Locked Out! California's Affordable Housing Crisis, a product of the independent, nonprofit California Budget Project (CBP), complements Housing America's Working Families. It puts the crisis in a larger context by analyzing how it affects almost all segments of the state's population, yet it also shows that its effects have spread to middle-income workers, with serious economic implications. In this vein, one of CBP's main findings further articulates the housing-economic growth connection: The strong California economy "has created [emphasis added] an affordable housing shortage of crisis proportions."
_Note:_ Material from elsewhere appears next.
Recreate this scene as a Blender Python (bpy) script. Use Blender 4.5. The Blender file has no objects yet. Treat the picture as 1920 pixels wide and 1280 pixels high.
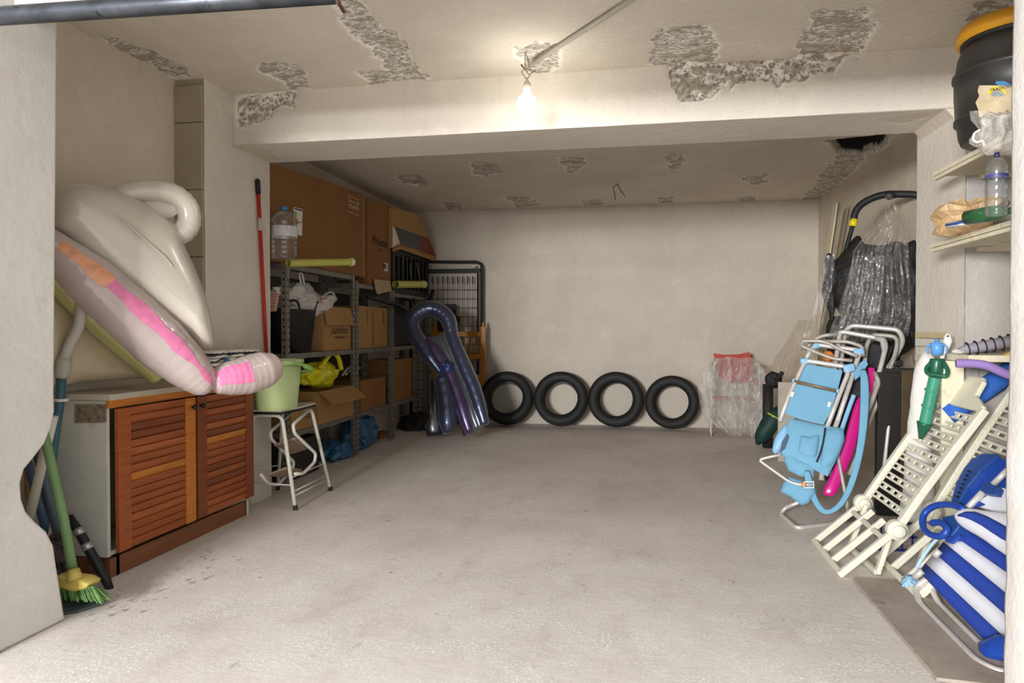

Along with reporting the effects of the crisis on working families (reinforcing the findings of Stegman and his colleagues), CBP shows that its effects in California are even more severe for the groups that housing policy has traditionally targeted (for example, recipients of the state's cash assistance program for poor families pay more than 60 percent of their income for housing).

Renters (43 percent of state households) face the greatest affordability challenges. Almost 25 percent of renting households spend more than one-half of their incomes on rent, and approximately 50 percent spend more than one-third. More and more families are likely to rent indefinitely; the median state household earns less than 66 percent of what it would need to buy a median-priced home. Thus, California has the nation's second lowest homeownership rate—55.7 percent, compared with 66.8 percent nationwide.

Because the crisis is so extreme in California, CBP finds that it "threatens to undermine the continued growth" of the state's economy. Many firms are having trouble attracting workers; key, but low-paid, workers (such as teachers and police) cannot live within close proximity to their jobs. This situation raises the same questions as the Stegman report.

CBP finds that California's housing crisis has three main contributing factors: lack of affordable housing, high job growth outpacing housing construction, and local tax incentives that tend to promote retail development rather than housing. CBP also details complex regional variations, ongoing mortgage discrimination, and overcrowding, which have led the crisis to reach what it calls "epic proportions" in some parts of the state. These findings reinforce those of Stegman and his colleagues; the crisis is having its worst effects on the poor, but it is also disrupting middle-income working families, whose critical role in the state's economy is being put at risk.